## START Source data

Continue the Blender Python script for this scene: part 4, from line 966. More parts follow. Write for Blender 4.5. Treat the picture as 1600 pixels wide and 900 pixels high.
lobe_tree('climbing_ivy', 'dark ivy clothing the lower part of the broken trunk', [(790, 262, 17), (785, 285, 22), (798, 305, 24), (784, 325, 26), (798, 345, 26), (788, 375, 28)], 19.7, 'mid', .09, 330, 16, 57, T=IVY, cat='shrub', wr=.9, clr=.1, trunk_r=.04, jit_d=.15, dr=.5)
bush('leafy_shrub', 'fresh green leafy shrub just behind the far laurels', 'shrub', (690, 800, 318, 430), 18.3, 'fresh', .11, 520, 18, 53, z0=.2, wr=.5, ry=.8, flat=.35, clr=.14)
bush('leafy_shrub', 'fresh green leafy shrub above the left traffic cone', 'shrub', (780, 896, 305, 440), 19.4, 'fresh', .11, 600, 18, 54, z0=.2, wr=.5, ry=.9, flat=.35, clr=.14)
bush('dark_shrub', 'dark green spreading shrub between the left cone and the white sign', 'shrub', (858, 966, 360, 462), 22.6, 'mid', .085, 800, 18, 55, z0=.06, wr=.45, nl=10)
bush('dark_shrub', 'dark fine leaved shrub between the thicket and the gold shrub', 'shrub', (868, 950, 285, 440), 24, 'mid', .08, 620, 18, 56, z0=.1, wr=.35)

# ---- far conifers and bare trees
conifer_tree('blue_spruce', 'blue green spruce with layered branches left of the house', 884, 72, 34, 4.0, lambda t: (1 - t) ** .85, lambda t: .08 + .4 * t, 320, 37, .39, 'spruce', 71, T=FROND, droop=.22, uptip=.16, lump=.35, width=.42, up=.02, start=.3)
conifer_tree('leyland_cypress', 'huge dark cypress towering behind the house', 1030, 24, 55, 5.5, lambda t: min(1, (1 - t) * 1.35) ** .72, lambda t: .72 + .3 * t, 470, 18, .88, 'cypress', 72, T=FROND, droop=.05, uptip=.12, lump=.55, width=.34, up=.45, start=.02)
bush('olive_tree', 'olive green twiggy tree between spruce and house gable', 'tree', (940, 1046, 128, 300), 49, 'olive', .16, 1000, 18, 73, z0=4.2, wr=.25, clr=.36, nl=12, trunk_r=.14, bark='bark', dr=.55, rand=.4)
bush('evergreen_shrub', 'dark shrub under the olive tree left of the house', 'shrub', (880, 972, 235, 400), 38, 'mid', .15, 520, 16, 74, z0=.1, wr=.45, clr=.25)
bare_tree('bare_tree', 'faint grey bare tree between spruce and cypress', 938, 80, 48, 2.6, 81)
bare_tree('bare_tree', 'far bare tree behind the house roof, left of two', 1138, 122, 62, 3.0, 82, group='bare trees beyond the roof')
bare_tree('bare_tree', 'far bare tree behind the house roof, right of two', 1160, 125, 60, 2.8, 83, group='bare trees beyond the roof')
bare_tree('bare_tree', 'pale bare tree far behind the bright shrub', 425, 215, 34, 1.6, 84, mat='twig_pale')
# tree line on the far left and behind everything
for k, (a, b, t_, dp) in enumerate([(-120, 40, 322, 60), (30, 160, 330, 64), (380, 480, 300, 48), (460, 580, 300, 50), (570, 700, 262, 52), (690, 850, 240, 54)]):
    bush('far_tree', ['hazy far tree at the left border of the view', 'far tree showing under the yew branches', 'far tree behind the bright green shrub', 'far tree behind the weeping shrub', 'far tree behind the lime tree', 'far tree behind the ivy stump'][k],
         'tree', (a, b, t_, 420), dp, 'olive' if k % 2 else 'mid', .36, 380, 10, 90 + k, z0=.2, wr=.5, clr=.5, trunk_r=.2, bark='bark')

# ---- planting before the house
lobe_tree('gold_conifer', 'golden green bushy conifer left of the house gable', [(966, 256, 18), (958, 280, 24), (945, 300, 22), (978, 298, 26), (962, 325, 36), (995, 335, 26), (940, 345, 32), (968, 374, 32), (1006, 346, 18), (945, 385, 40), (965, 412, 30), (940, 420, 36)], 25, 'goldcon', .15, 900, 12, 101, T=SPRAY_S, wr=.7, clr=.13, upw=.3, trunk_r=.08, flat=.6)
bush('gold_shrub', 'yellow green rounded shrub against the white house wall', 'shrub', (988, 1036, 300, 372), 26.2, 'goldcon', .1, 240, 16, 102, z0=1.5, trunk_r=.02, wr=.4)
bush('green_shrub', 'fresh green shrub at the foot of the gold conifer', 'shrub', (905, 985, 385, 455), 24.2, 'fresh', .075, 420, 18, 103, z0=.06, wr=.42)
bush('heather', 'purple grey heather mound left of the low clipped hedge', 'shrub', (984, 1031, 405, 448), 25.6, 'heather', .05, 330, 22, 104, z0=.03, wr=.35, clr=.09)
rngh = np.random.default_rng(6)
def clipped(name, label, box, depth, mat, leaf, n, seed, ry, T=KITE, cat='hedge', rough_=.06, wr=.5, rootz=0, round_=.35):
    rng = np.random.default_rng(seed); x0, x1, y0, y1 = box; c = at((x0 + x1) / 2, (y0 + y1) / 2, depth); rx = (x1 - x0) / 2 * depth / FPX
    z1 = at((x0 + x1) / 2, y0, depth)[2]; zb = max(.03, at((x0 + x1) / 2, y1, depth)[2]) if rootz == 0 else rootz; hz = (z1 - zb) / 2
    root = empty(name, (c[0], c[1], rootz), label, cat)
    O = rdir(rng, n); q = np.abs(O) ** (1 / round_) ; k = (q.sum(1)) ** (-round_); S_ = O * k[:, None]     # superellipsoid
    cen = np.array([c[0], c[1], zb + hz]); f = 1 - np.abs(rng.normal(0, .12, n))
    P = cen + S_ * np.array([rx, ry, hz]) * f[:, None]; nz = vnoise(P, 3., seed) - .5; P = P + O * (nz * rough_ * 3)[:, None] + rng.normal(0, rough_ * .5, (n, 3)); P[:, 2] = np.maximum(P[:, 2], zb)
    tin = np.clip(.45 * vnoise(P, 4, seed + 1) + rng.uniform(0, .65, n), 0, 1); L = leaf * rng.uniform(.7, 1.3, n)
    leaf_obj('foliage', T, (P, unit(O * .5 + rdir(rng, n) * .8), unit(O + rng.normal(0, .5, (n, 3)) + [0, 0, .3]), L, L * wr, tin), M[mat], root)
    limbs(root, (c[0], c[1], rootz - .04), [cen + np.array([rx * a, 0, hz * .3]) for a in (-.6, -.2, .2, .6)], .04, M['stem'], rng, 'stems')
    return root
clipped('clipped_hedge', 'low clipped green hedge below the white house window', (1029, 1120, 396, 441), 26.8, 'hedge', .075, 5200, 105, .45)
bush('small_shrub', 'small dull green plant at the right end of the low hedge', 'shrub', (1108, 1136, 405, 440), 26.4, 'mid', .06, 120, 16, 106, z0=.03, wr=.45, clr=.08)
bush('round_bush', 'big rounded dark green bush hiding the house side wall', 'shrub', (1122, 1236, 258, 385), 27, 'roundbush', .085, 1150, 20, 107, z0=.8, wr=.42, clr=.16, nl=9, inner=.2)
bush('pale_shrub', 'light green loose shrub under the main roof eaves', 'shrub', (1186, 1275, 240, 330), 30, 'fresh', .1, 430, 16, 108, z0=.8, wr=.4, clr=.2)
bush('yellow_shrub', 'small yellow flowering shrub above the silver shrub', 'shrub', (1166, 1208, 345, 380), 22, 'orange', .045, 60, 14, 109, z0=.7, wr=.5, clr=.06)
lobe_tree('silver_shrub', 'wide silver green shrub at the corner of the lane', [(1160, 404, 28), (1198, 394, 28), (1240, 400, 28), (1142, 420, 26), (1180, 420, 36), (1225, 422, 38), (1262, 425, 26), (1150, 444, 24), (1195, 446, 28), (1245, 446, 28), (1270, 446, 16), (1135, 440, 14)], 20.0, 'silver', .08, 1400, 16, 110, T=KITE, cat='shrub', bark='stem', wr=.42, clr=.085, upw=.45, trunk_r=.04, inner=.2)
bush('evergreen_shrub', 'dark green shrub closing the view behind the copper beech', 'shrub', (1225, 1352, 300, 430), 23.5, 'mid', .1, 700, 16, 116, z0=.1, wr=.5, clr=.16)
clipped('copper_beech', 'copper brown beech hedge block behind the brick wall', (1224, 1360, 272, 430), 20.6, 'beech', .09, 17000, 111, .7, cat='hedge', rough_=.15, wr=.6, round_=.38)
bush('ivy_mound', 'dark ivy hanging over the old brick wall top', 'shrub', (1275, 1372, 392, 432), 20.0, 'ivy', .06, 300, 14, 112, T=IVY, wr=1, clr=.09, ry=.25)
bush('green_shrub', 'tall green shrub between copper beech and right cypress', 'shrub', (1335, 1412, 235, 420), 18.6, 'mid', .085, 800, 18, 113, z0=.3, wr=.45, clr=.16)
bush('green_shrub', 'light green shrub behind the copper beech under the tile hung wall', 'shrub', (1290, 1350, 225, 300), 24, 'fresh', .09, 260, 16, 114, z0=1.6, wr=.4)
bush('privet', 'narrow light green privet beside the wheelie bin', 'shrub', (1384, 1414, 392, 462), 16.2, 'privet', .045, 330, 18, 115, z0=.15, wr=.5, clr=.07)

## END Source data

From the opening line of the data above, please print each line as written up to and including the line that contains "# ---- far conifers and bare trees", and nothing more.

Continue the Blender Python script for this scene: part 4, from line 966. More parts follow. Write for Blender 4.5. Treat the picture as 1600 pixels wide and 900 pixels high.
lobe_tree('climbing_ivy', 'dark ivy clothing the lower part of the broken trunk', [(790, 262, 17), (785, 285, 22), (798, 305, 24), (784, 325, 26), (798, 345, 26), (788, 375, 28)], 19.7, 'mid', .09, 330, 16, 57, T=IVY, cat='shrub', wr=.9, clr=.1, trunk_r=.04, jit_d=.15, dr=.5)
bush('leafy_shrub', 'fresh green leafy shrub just behind the far laurels', 'shrub', (690, 800, 318, 430), 18.3, 'fresh', .11, 520, 18, 53, z0=.2, wr=.5, ry=.8, flat=.35, clr=.14)
bush('leafy_shrub', 'fresh green leafy shrub above the left traffic cone', 'shrub', (780, 896, 305, 440), 19.4, 'fresh', .11, 600, 18, 54, z0=.2, wr=.5, ry=.9, flat=.35, clr=.14)
bush('dark_shrub', 'dark green spreading shrub between the left cone and the white sign', 'shrub', (858, 966, 360, 462), 22.6, 'mid', .085, 800, 18, 55, z0=.06, wr=.45, nl=10)
bush('dark_shrub', 'dark fine leaved shrub between the thicket and the gold shrub', 'shrub', (868, 950, 285, 440), 24, 'mid', .08, 620, 18, 56, z0=.1, wr=.35)

# ---- far conifers and bare trees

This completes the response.